***** RECORDS
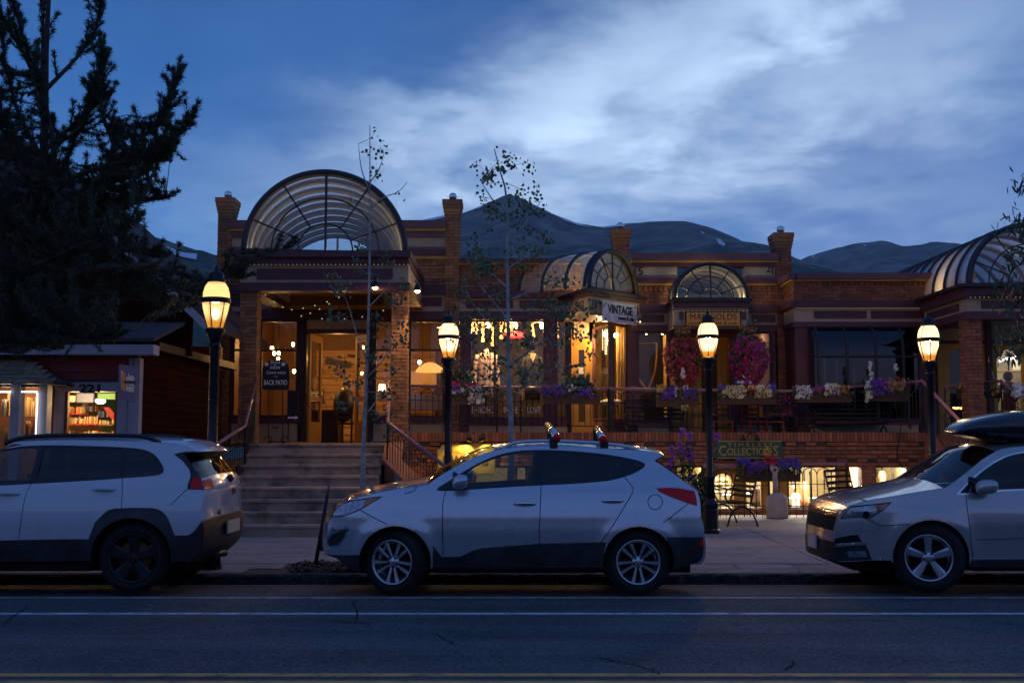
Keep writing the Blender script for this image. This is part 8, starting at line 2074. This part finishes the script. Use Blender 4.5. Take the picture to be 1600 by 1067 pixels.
flower_box('long flower box of violet petunias on the railing left of the corner entrance',849,936,600,631,YB_,[(849,882,602,618,('purple','violet'),46,.05),(878,900,602,612,('white',),10,.04),(900,928,607,619,('violet','purple'),34,.045),(925,937,604,617,('orange','yellow','red'),16,.03),(849,858,597,606,('magenta','red'),10,.03)])
flower_box('flower box of mixed violet orange and white flowers below the left basket',1026,1088,597,636,YB_,[(1026,1042,600,612,('orange','yellow'),30,.032),(1034,1058,604,622,('purple','violet'),40,.045),(1053,1058,604,620,('white',),14,.03),(1068,1088,608,622,('violet','purple'),24,.045),(1064,1076,618,640,('white','peach','yellow'),16,.03)],tall=((1067,576,590,'white'),(1070,602,612,'white'),(1050,590,600,'orange')))
flower_box('flower box of two cream yellow clumps on the railing below the right basket',1124,1210,599,632,YB_,[(1131,1165,603,622,('cream',),90,.040),(1180,1206,603,620,('cream',),64,.040),(1122,1134,601,610,('blue','violet'),20,.035),(1200,1211,600,612,('blue',),24,.035),(1150,1175,588,598,('white','blue'),12,.035),(1163,1182,604,616,('orange','red'),16,.03)])
flower_box('flower box with a white clump at its left end, under the curved glazing',1243,1328,600,629,YB_,[(1244,1269,604,622,('white',),52,.048),(1289,1312,600,616,('white','cream'),40,.045),(1308,1327,602,614,('orange','red','yellow'),26,.032),(1268,1290,602,612,('magenta','purple'),18,.035)])
flower_box('flower box of purple and peach flowers with tall white spikes by the right lamp',1352,1416,592,627,YB_,[(1353,1362,596,626,('white','cream'),34,.042),(1364,1390,594,618,('purple','violet'),66,.045),(1384,1414,596,609,('peach','orange'),46,.045),(1368,1416,590,598,('orange','red'),22,.03)],tall=((1359,565,580,'white'),(1399,569,580,'white'),(1362,582,596,'white')))
flower_box('flower box of orange and yellow flowers on the railing over the far stairs',1498,1560,597,622,22.8,[(1498,1518,598,610,('orange','yellow'),30,.035),(1506,1560,603,612,('yellow','white','cream'),22,.035),(1548,1566,600,618,('yellow','orange'),26,.035)],tall=((1513,565,580,'white'),(1531,576,588,'white'),(1510,583,600,'white')))
flower_box('white petunias at the right edge above the black roof box',1584,1630,596,622,22.0,[(1584,1630,600,620,('white',),70,.06)])
flower_box('red and yellow potted flowers beside the right red chair',1194,1236,612,650,24.1,[(1205,1232,612,632,('magenta','red'),40,.035),(1196,1222,625,640,('yellow',),18,.025),(1215,1240,622,650,('fuchsia',),30,.035)])
flower_box('long planter of violet petunias hanging under the green sign',1153,1248,716,752,YT-.25,[(1153,1170,716,726,('blue','violet'),70,.032),(1168,1200,721,738,('violet','purple'),52,.050),(1193,1212,712,726,('red','magenta'),46,.032),(1214,1250,717,732,('violet','blue'),80,.040),(1200,1206,728,732,('white',),4,.04)],tall=((1198,698,712,'yellow'),(1202,702,716,'yellow')))
def basket(label,px,y0,y1,rx,Y,mats,n):
    """drooping hanging basket: a dome of trailing flowers"""
    top=P(px,y0,Y);bot=P(px,y1,Y);H=top.z-bot.z;R_=rx/FPX*Y;t=thing('hanging_basket',label,'hanging basket',(top.x,Y,bot.z),'hanging flower baskets')
    def shell(k,f=1.0):
        u=rng.random(k)**.8;th=rng.uniform(0,2*PI,k);z=top.z-H*(.08+.92*u);pr=np.interp(u,[0,.12,.35,.6,.85,1],[.35,.8,1.0,.95,.7,.35]);r=R_*pr*f*(1+rng.normal(0,.10,k));return np.stack([top.x+r*np.cos(th),Y+r*np.sin(th),z],1),np.stack([np.cos(th),np.sin(th),np.full(k,.15)],1)
    c,d=shell(n);petals('blossom',['petal_'+q for q in mats],t,c,.047,face=d*1.2,mix=[1/len(mats)]*len(mats))['kind']='stuff'
    c,d=shell(int(n*2.0),.93);leaf_cloud('foliage','leaf',t,c,.034,.5,6,.6)['kind']='stuff'
    k=120;th=rng.uniform(0,6.28,k);c=np.stack([top.x+R_*.5*rng.random(k)**.5*np.cos(th),Y+R_*.5*np.sin(th)*rng.random(k),top.z-.05+np.abs(rng.normal(0,.09,k))],1);leaf_cloud('top_growth','leaf',t,c,.028,0,6,.5)['kind']='stuff'
    c2_=c[:50]+np.array([0,-.05,.05]);petals('top_blossom',['petal_orange','petal_yellow','petal_red'],t,c2_,.026,mix=[.4,.3,.3])['kind']='stuff'
    m=MB();m.lathe([(.05,-.28),(.16,-.2),(.22,0),(.20,.0)],(top.x,Y,top.z-H*.28),14);m.build('pot','box_brown',t,True)
    m=MB()
    for q in (0,2.1,4.2):m.tube([(top.x+.2*math.cos(q),Y+.2*math.sin(q),top.z-H*.28),(top.x,Y,top.z+.30)],.004,4)
    m.tube([(top.x,Y,top.z+.30),(top.x,Y,P(px,500,Y).z)],.006,4);m.build('chain','iron',t)
basket('left hanging basket of magenta red petunias beside the orange sign',1066,521,602,27.5,24.6,('magenta','red','red'),520)
basket('right hanging basket of fuchsia purple petunias beside the orange sign',1169,520,600,29,24.6,('fuchsia','fuchsia','magenta'),560)
# tall delphiniums in a planter behind the silver car
dp_=thing('delphinium_plant','tall green plants with purple flower spikes behind the silver car tail','plant',P(1085,830,20.6));dp_.location.z=pave_z(20.6);WL[dp_.name]=Vector(dp_.location);bz_=dp_.location
pm('terracotta',(.20,.085,.045),.8,0,.2,5)
m=MB();pxb(m,1060,1112,813,832,20.4,.5);m.build('planter','terracotta',dp_)
m=MB();sp_,lf=[],[]
for x,y0,y1 in ((1049,695,722),(1047,718,735),(1067,668,682),(1063,690,706),(1066,700,712),(1078,675,688),(1076,695,716),(1080,705,718),(1106,716,722),(1111,700,712),(1120,676,690)):
    x2=1085+(x-1085)*.7+rng.uniform(-6,6);m.tube([P(x2,820,20.6),P((x+x2)/2,750,20.6),P(x,y0,20.6)],[.012,.008,.004],5)
    for _ in range(46):sp_.append(P(x+rng.normal(0,1.7),y0+(y1-y0)*rng.random(),20.6+rng.normal(0,.03))[:])
    for _ in range(46):u=rng.random();lf.append(P(x2+(x-x2)*u+rng.normal(0,3),820+(y1-815)*u,20.6+rng.normal(0,.1))[:])
for _ in range(900):lf.append(P(1088+rng.normal(0,14),740+85*rng.random()**.8,20.6+rng.normal(0,.14))[:])
m.build('stem','leaf',dp_)['kind']='stuff';petals('flower_spike',['petal_violet','petal_purple'],dp_,sp_,.026,mix=[.6,.4])['kind']='stuff';leaf_cloud('foliage','leaf_dark',dp_,lf,.06,.3,6,.35)['kind']='stuff'
# foliage in the shop beside the balcony
for label,x0,x1,y0,y1,Y in (('green foliage at the back of the railing by the second lamp',690,736,578,604,24.0),('green foliage clump behind the violet flower box at the corner entrance',884,922,588,606,24.0)):
    k=420;c=np.array([P(rng.uniform(x0,x1),y0+(y1-y0)*rng.random()**.7,Y+rng.normal(0,.12))[:] for _ in range(k)]);t=thing('shrub',label,'plant',P((x0+x1)/2,y1+20,Y));leaf_cloud('foliage','leaf',t,c,.045,.3,6,.5)['kind']='stuff'
    m=MB();m.lathe([(.13,0),(.18,.3),(.16,.3)],P((x0+x1)/2,y1+22,Y),12);m.build('pot','terracotta',t,True)
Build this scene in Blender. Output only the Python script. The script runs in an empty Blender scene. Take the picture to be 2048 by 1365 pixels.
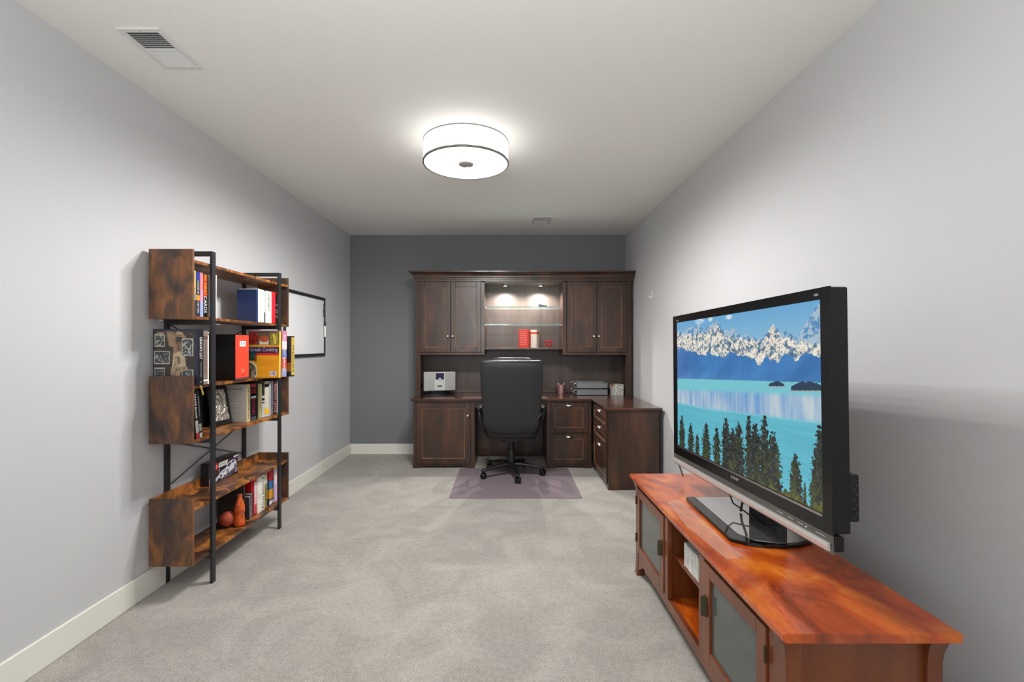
import bpy, bmesh, math, random
import numpy as np
from mathutils import Vector, Matrix
random.seed(4)
S = bpy.context.scene
C = S.collection
PI = math.pi

# ------------------------------------------------------------------ camera, world, lights, exposure
cam = bpy.data.objects.new('camera', bpy.data.cameras.new('camera'))
C.objects.link(cam)
cam.location = (0, 0, 1.36)
cam.rotation_euler = (PI / 2, 0, 0)
cam.data.sensor_width = 36
cam.data.lens = 935 / 2048 * 36
cam.data.shift_x = 10 / 2048
cam.data.shift_y = 8.5 / 2048
cam.data.clip_start = 0.02
S.camera = cam
S.view_settings.view_transform = 'Standard'
S.view_settings.look = 'None'
S.view_settings.gamma = 1
S.view_settings.use_curve_mapping = False
S.view_settings.exposure = 0.28

world = bpy.data.worlds.new('world'); S.world = world
world.use_nodes = True
world.node_tree.nodes['Background'].inputs[0].default_value = (0.92, 0.95, 1.0, 1)
world.node_tree.nodes['Background'].inputs[1].default_value = 0.8

LAMP_DISC, LAMP_SIDE, LAMP_BULBS, LAMP_UP = 2.0, 0.85, 165.0, 2.2      # ceiling lamp diffuser and shade glow (used by its builder below)

def area(name, loc, rot, sx, sy, power, col=(1, 1, 1), spread=180):
    l = bpy.data.lights.new(name, 'AREA'); l.shape = 'RECTANGLE'; l.size = sx; l.size_y = sy
    l.energy = power; l.color = col; l.spread = math.radians(spread)
    o = bpy.data.objects.new(name, l); C.objects.link(o); o.location = loc; o.rotation_euler = rot
    return o
# daylight through the big window behind the photographer
area('window_daylight', (-0.25, -1.45, 1.45), (PI / 2, 0, 0), 2.6, 1.9, 22, (0.97, 0.98, 1.0))
# added fill light behind the camera, aimed up to brighten the ceiling
area('bounce_fill', (-0.25, -0.45, 1.75), (PI - 0.55, 0, 0), 0.6, 0.6, 38, (1, 0.99, 0.97), 150)

# ------------------------------------------------------------------ colour and materials
def lin(c):
    return tuple(((v / 255) / 12.92 if v / 255 <= 0.04045 else (((v / 255) + 0.055) / 1.055) ** 2.4) for v in c)
MATS = {}
def mat(name, col, rough=0.5, metal=0.0, coat=0.0, bump=None, emit=None, trans=0.0, alpha=1.0, ior=1.45, spec=None):
    if name in MATS: return MATS[name]
    m = bpy.data.materials.new(name); m.use_nodes = True
    nt = m.node_tree; b = nt.nodes['Principled BSDF']
    b.inputs['Base Color'].default_value = (*lin(col), 1)
    b.inputs['Roughness'].default_value = rough
    b.inputs['Metallic'].default_value = metal
    b.inputs['Coat Weight'].default_value = coat
    b.inputs['Coat Roughness'].default_value = 0.12
    b.inputs['Transmission Weight'].default_value = trans
    b.inputs['Alpha'].default_value = alpha
    b.inputs['IOR'].default_value = ior
    if spec is not None: b.inputs['Specular IOR Level'].default_value = spec
    if emit:
        b.inputs['Emission Color'].default_value = (*lin(emit[0]), 1)
        b.inputs['Emission Strength'].default_value = emit[1]
    if bump:
        sc, st, dist = bump
        tc = nt.nodes.new('ShaderNodeTexCoord'); n = nt.nodes.new('ShaderNodeTexNoise'); bp = nt.nodes.new('ShaderNodeBump')
        n.inputs['Scale'].default_value = sc; n.inputs['Detail'].default_value = 4
        bp.inputs['Strength'].default_value = st; bp.inputs['Distance'].default_value = dist
        nt.links.new(tc.outputs['Object'], n.inputs['Vector']); nt.links.new(n.outputs['Fac'], bp.inputs['Height'])
        nt.links.new(bp.outputs['Normal'], b.inputs['Normal'])
    MATS[name] = m
    return m

def wood(name, cols, scale, stretch, rough=0.4, coat=0.0, detail=6, stops=(0.3, 0.5, 0.7), bump=0.05, distort=0.6, fine=0.25):
    if name in MATS: return MATS[name]
    m = bpy.data.materials.new(name); m.use_nodes = True
    nt = m.node_tree; b = nt.nodes['Principled BSDF']; L = nt.links.new
    tc = nt.nodes.new('ShaderNodeTexCoord'); mp = nt.nodes.new('ShaderNodeMapping')
    mp.inputs['Scale'].default_value = stretch
    n = nt.nodes.new('ShaderNodeTexNoise'); n.inputs['Scale'].default_value = scale; n.inputs['Detail'].default_value = detail
    n.inputs['Distortion'].default_value = distort; n.inputs['Roughness'].default_value = 0.6
    r = nt.nodes.new('ShaderNodeValToRGB')
    while len(r.color_ramp.elements) < len(cols): r.color_ramp.elements.new(0.5)
    for e, p, c in zip(r.color_ramp.elements, stops, cols): e.position = p; e.color = (*lin(c), 1)
    mp2 = nt.nodes.new('ShaderNodeMapping'); mp2.inputs['Scale'].default_value = [v * 9 if v == max(stretch) else v * 1.5 for v in stretch]
    n2 = nt.nodes.new('ShaderNodeTexNoise'); n2.inputs['Scale'].default_value = scale * 1.5; n2.inputs['Detail'].default_value = 5
    mx = nt.nodes.new('ShaderNodeMix'); mx.data_type = 'RGBA'; mx.blend_type = 'OVERLAY'; mx.inputs[0].default_value = fine
    bp = nt.nodes.new('ShaderNodeBump'); bp.inputs['Strength'].default_value = bump; bp.inputs['Distance'].default_value = 0.002
    L(tc.outputs['Object'], mp.inputs['Vector']); L(mp.outputs[0], n.inputs['Vector']); L(n.outputs['Fac'], r.inputs[0])
    L(tc.outputs['Object'], mp2.inputs['Vector']); L(mp2.outputs[0], n2.inputs['Vector'])
    L(r.outputs[0], mx.inputs[6]); L(n2.outputs['Color'], mx.inputs[7]); L(mx.outputs[2], b.inputs['Base Color'])
    L(n2.outputs['Fac'], bp.inputs['Height']); L(bp.outputs['Normal'], b.inputs['Normal'])
    b.inputs['Roughness'].default_value = rough; b.inputs['Coat Weight'].default_value = coat; b.inputs['Coat Roughness'].default_value = 0.15
    MATS[name] = m
    return m

def attr_mat(name, rough=0.4, emit=0.0):
    if name in MATS: return MATS[name]
    m = bpy.data.materials.new(name); m.use_nodes = True
    nt = m.node_tree; b = nt.nodes['Principled BSDF']
    a = nt.nodes.new('ShaderNodeAttribute'); a.attribute_name = 'print'
    if emit:
        b.inputs['Base Color'].default_value = (0.01, 0.01, 0.01, 1)
        nt.links.new(a.outputs['Color'], b.inputs['Emission Color']); b.inputs['Emission Strength'].default_value = emit
    else:
        nt.links.new(a.outputs['Color'], b.inputs['Base Color'])
    b.inputs['Roughness'].default_value = rough
    MATS[name] = m
    return m

M_WALL = mat('wall_paint_light_grey', (196, 196, 198), 0.75, bump=(170, 0.10, 0.004))
M_ACC = mat('wall_paint_slate', (118, 120, 124), 0.7, bump=(170, 0.10, 0.004))
M_CEIL = mat('ceiling_paint', (232, 231, 226), 0.85, bump=(110, 0.14, 0.005))
M_TRIM = mat('white_trim_paint', (226, 225, 216), 0.45)
M_BLK = mat('black_powder_coat', (38, 39, 42), 0.42)
M_BLKP = mat('black_plastic', (22, 22, 24), 0.4)
M_GLOSSB = mat('gloss_black', (8, 8, 9), 0.10)
M_SILVER = mat('brushed_silver', (190, 190, 192), 0.28, 1.0)
M_NICKEL = mat('satin_nickel', (205, 200, 192), 0.25, 1.0)
M_WHITEM = mat('white_metal', (215, 215, 212), 0.45)
M_LEATH = mat('black_leather', (38, 38, 40), 0.42, bump=(260, 0.12, 0.002))
M_GLASS = mat('clear_glass', (150, 190, 186), 0.03, alpha=.16)
M_GEDGE = mat('glass_edge', (130, 176, 172), 0.08, alpha=.85)
M_ESP = wood('espresso_wood', [(38, 24, 18), (60, 38, 27), (82, 51, 34)], 2.2, (3, 3, 0.6), 0.35, 0.25, fine=0.3)
M_ESPD = wood('espresso_door_panel', [(38, 26, 20), (64, 40, 28), (92, 56, 36)], 2.4, (2.2, 2.2, 0.7), 0.33, 0.3, fine=0.3)
M_ESPTOP = wood('espresso_worktop', [(46, 26, 19), (70, 40, 28), (92, 55, 38)], 2.2, (0.7, 3, 3), 0.22, 0.4, fine=0.3)
M_RUST = wood('rustic_board', [(52, 38, 29), (108, 66, 34), (170, 106, 46), (196, 128, 60)], 6.5, (1.6, 1, 0.9), 0.42, 0.1,
              stops=(0.36, 0.48, 0.60, 0.72), fine=0.45, distort=1.2)
M_RUSTP = wood('rustic_end_panel', [(56, 45, 41), (86, 60, 44), (126, 82, 48), (152, 100, 56)], 6.0, (1.7, 1.7, 0.75), 0.5, 0.0,
               stops=(0.34, 0.47, 0.62, 0.78), fine=0.45, distort=1.0)
M_CHERRY = wood('cherry_wood_top', [(110, 40, 12), (180, 76, 18), (222, 124, 36)], 3.4, (1.5, 0.8, 1), 0.25, 0.5, fine=0.3, distort=1.0)
M_CHERRYF = wood('cherry_wood_frame', [(90, 42, 18), (110, 56, 26), (128, 70, 36)], 2.6, (2.5, 2.5, 0.5), 0.33, 0.3, fine=0.25)

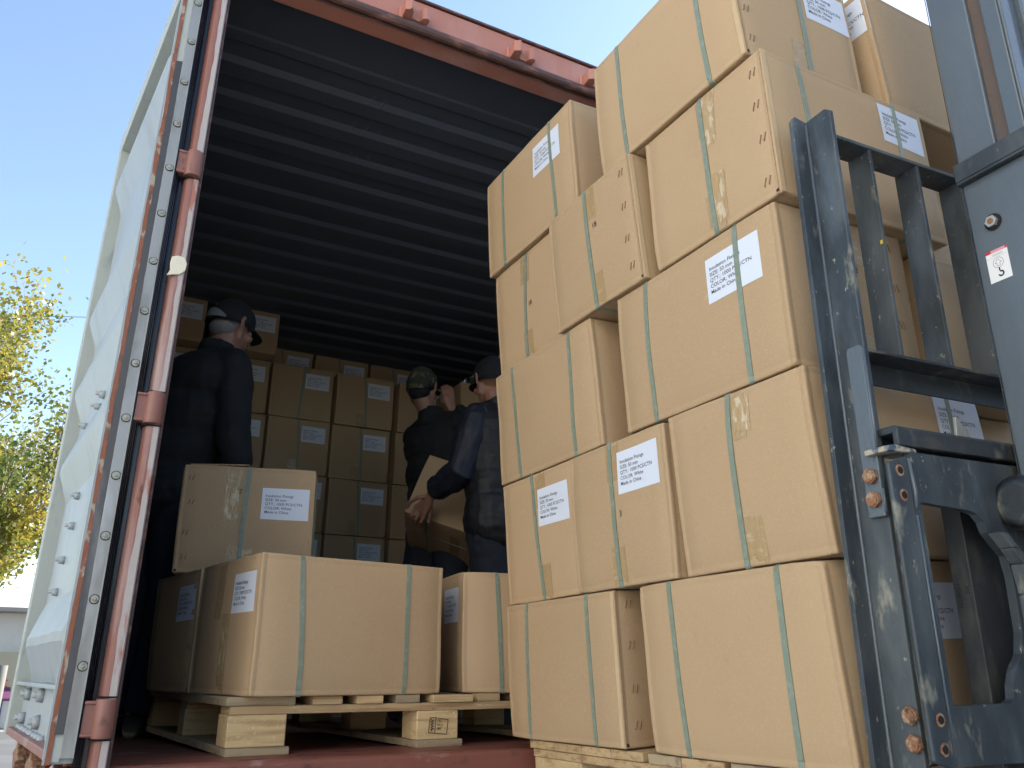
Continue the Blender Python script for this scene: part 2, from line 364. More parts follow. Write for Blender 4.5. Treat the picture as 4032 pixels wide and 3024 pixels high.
**********
◆ INSTRUCTIONS FOR THE TASK
Pictures do not belong in the copy. Reproduce exactly the lines from the one with "Build this scene" to the one with "S.view_settings.exposure = 0.28", both lines included.

◆ ANSWER BELOW
Build this scene in Blender. Output only the Python script. The script runs in an empty Blender scene. Take the picture to be 2048 by 1365 pixels.
import bpy, bmesh, math, random
import numpy as np
from mathutils import Vector, Matrix
random.seed(4)
S = bpy.context.scene
C = S.collection
PI = math.pi

# ------------------------------------------------------------------ camera, world, lights, exposure
cam = bpy.data.objects.new('camera', bpy.data.cameras.new('camera'))
C.objects.link(cam)
cam.location = (0, 0, 1.36)
cam.rotation_euler = (PI / 2, 0, 0)
cam.data.sensor_width = 36
cam.data.lens = 935 / 2048 * 36
cam.data.shift_x = 10 / 2048
cam.data.shift_y = 8.5 / 2048
cam.data.clip_start = 0.02
S.camera = cam
S.view_settings.view_transform = 'Standard'
S.view_settings.look = 'None'
S.view_settings.gamma = 1
S.view_settings.use_curve_mapping = False
S.view_settings.exposure = 0.28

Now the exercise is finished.